Problem | Quote the data below in full, minus the images.
☆ ☆ ☆
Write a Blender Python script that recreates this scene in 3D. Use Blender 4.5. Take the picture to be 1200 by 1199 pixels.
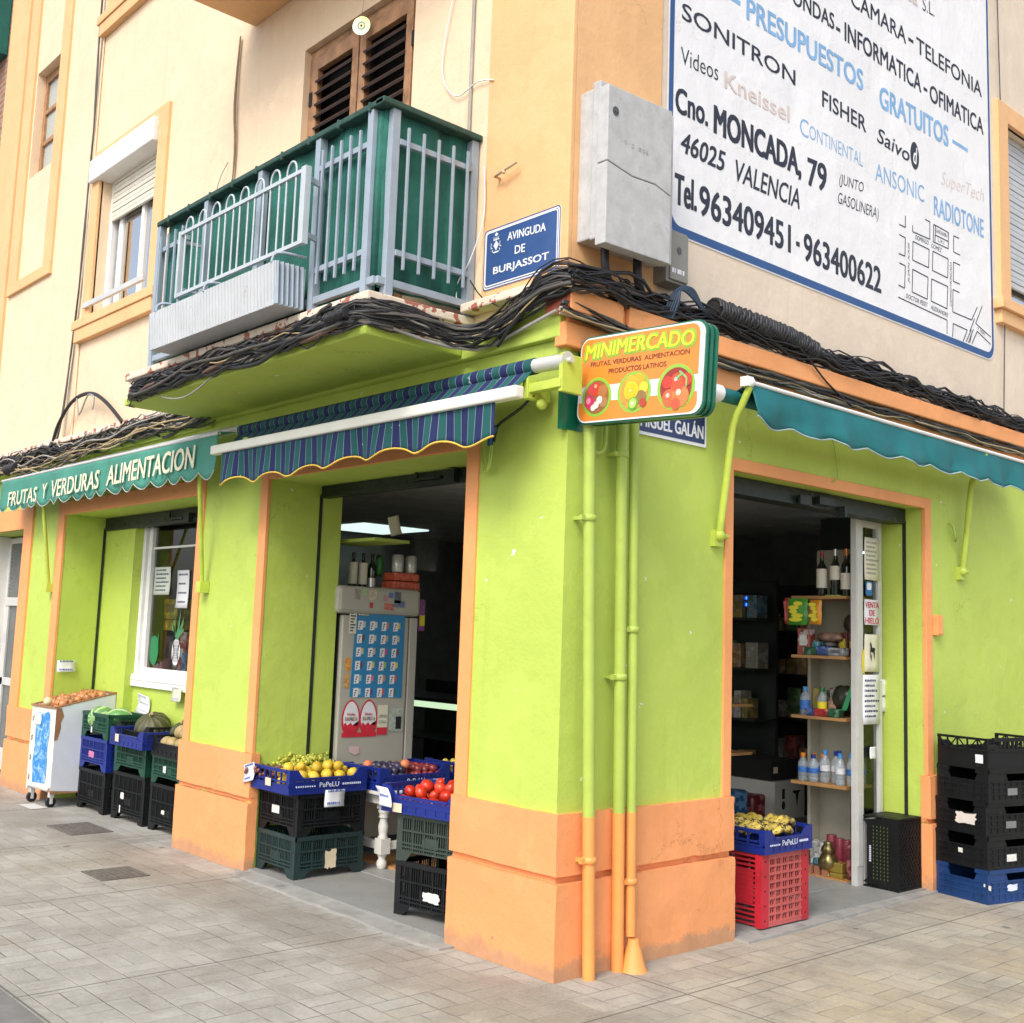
import bpy, math, random
from mathutils import Vector, Matrix, Euler
random.seed(7)
SC = bpy.context.scene
for o in list(bpy.data.objects): bpy.data.objects.remove(o)
COL = SC.collection
# ---------------------------------------------------------------- camera
cd = bpy.data.cameras.new('camera'); cam = bpy.data.objects.new('camera', cd); COL.objects.link(cam)
CR = Vector((0.66181746, 0.74879385, 0.03613066)); CU = Vector((0.06897365, -0.1088117, 0.9916666)); CF = Vector((-0.74648529, 0.65381021, 0.12366053))
cam.matrix_world = Matrix(((CR.x, CU.x, -CF.x, 3.96905485), (CR.y, CU.y, -CF.y, -3.9520721), (CR.z, CU.z, -CF.z, 1.6), (0, 0, 0, 1)))
cd.sensor_fit = 'HORIZONTAL'; cd.sensor_width = 36; cd.lens = 1337.63/1200*36
cd.shift_x = (600-580.1)/1200; cd.shift_y = -(599.5-579.2)/1200
cd.clip_start = .05; cd.clip_end = 1000
SC.camera = cam
# ---------------------------------------------------------------- sky, sun, exposure
SUN_AZ, SUN_EL = math.radians(156), math.radians(46)      # azimuth measured from +Y clockwise seen from above
sd = Vector((math.sin(SUN_AZ)*math.cos(SUN_EL), math.cos(SUN_AZ)*math.cos(SUN_EL), math.sin(SUN_EL)))
W = bpy.data.worlds.new('World'); SC.world = W; W.use_nodes = True
nt = W.node_tree; nt.nodes.clear()
wo = nt.nodes.new('ShaderNodeOutputWorld'); bg = nt.nodes.new('ShaderNodeBackground'); sk = nt.nodes.new('ShaderNodeTexSky'); hs = nt.nodes.new('ShaderNodeHueSaturation')
sk.sky_type = 'NISHITA'; sk.sun_disc = False; sk.sun_elevation = SUN_EL; sk.sun_rotation = SUN_AZ
sk.air_density = 1.0; sk.dust_density = 3.0; sk.ozone_density = 1.0
hs.inputs['Saturation'].default_value = .62
nt.links.new(sk.outputs[0], hs.inputs['Color']); nt.links.new(hs.outputs[0], bg.inputs[0]); bg.inputs[1].default_value = .15; nt.links.new(bg.outputs[0], wo.inputs[0])
sl = bpy.data.lights.new('sun', 'SUN'); sun = bpy.data.objects.new('sun', sl); COL.objects.link(sun)
sl.energy = 1.0; sl.angle = math.radians(22); sl.color = (1, .935, .84)
sun.rotation_euler = (-sd).to_track_quat('-Z', 'Y').to_euler(); sun.location = (0, -10, 20)
SC.view_settings.view_transform = 'Standard'; SC.view_settings.look = 'None'; SC.view_settings.gamma = 1; SC.view_settings.use_curve_mapping = False
SC.view_settings.exposure = 0.92
SC.render.engine = 'CYCLES'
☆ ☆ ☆
The output |
Write a Blender Python script that recreates this scene in 3D. Use Blender 4.5. Take the picture to be 1200 by 1199 pixels.
import bpy, math, random
from mathutils import Vector, Matrix, Euler
random.seed(7)
SC = bpy.context.scene
for o in list(bpy.data.objects): bpy.data.objects.remove(o)
COL = SC.collection
# ---------------------------------------------------------------- camera
cd = bpy.data.cameras.new('camera'); cam = bpy.data.objects.new('camera', cd); COL.objects.link(cam)
CR = Vector((0.66181746, 0.74879385, 0.03613066)); CU = Vector((0.06897365, -0.1088117, 0.9916666)); CF = Vector((-0.74648529, 0.65381021, 0.12366053))
cam.matrix_world = Matrix(((CR.x, CU.x, -CF.x, 3.96905485), (CR.y, CU.y, -CF.y, -3.9520721), (CR.z, CU.z, -CF.z, 1.6), (0, 0, 0, 1)))
cd.sensor_fit = 'HORIZONTAL'; cd.sensor_width = 36; cd.lens = 1337.63/1200*36
cd.shift_x = (600-580.1)/1200; cd.shift_y = -(599.5-579.2)/1200
cd.clip_start = .05; cd.clip_end = 1000
SC.camera = cam
# ---------------------------------------------------------------- sky, sun, exposure
SUN_AZ, SUN_EL = math.radians(156), math.radians(46)      # azimuth measured from +Y clockwise seen from above
sd = Vector((math.sin(SUN_AZ)*math.cos(SUN_EL), math.cos(SUN_AZ)*math.cos(SUN_EL), math.sin(SUN_EL)))
W = bpy.data.worlds.new('World'); SC.world = W; W.use_nodes = True
nt = W.node_tree; nt.nodes.clear()
wo = nt.nodes.new('ShaderNodeOutputWorld'); bg = nt.nodes.new('ShaderNodeBackground'); sk = nt.nodes.new('ShaderNodeTexSky'); hs = nt.nodes.new('ShaderNodeHueSaturation')
sk.sky_type = 'NISHITA'; sk.sun_disc = False; sk.sun_elevation = SUN_EL; sk.sun_rotation = SUN_AZ
sk.air_density = 1.0; sk.dust_density = 3.0; sk.ozone_density = 1.0
hs.inputs['Saturation'].default_value = .62
nt.links.new(sk.outputs[0], hs.inputs['Color']); nt.links.new(hs.outputs[0], bg.inputs[0]); bg.inputs[1].default_value = .15; nt.links.new(bg.outputs[0], wo.inputs[0])
sl = bpy.data.lights.new('sun', 'SUN'); sun = bpy.data.objects.new('sun', sl); COL.objects.link(sun)
sl.energy = 1.0; sl.angle = math.radians(22); sl.color = (1, .935, .84)
sun.rotation_euler = (-sd).to_track_quat('-Z', 'Y').to_euler(); sun.location = (0, -10, 20)
SC.view_settings.view_transform = 'Standard'; SC.view_settings.look = 'None'; SC.view_settings.gamma = 1; SC.view_settings.use_curve_mapping = False
SC.view_settings.exposure = 0.92
SC.render.engine = 'CYCLES'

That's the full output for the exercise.